The records below are split into lines. How many of those lines contain the string "Blender"? Reply with the number only.

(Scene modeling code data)

------------------------------------------------------------

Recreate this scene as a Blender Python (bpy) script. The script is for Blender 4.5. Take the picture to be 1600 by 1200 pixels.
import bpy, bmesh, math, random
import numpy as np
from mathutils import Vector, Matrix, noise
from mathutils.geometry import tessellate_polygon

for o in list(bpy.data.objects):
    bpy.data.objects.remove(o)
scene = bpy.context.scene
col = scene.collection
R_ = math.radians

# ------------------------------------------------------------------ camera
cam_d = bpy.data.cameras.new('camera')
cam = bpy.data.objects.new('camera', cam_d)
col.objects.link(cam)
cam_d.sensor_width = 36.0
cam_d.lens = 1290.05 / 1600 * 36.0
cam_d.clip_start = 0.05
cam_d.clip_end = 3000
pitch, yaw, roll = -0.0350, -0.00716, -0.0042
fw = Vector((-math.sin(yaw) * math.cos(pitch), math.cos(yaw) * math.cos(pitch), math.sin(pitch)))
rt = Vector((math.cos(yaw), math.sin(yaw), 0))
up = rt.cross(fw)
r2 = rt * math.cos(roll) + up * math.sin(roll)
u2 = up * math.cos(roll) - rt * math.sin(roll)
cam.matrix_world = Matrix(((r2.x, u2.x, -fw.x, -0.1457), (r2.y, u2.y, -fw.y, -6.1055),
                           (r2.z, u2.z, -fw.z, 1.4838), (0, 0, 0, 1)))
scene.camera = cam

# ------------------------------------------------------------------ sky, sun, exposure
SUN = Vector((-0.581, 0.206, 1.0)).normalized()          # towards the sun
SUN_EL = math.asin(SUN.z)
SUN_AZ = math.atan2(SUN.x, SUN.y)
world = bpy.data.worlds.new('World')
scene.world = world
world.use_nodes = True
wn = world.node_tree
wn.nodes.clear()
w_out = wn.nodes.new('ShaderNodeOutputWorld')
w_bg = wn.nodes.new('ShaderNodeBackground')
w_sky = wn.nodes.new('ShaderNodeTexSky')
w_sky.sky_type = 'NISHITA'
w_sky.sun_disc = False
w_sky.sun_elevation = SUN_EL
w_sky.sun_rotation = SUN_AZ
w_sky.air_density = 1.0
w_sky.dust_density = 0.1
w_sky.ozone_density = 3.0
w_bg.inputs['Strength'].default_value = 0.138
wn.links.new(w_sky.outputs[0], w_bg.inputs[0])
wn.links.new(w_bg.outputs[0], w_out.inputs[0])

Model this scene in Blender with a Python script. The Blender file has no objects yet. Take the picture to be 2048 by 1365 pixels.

------------------------------------------------------------

Answer for the task: 2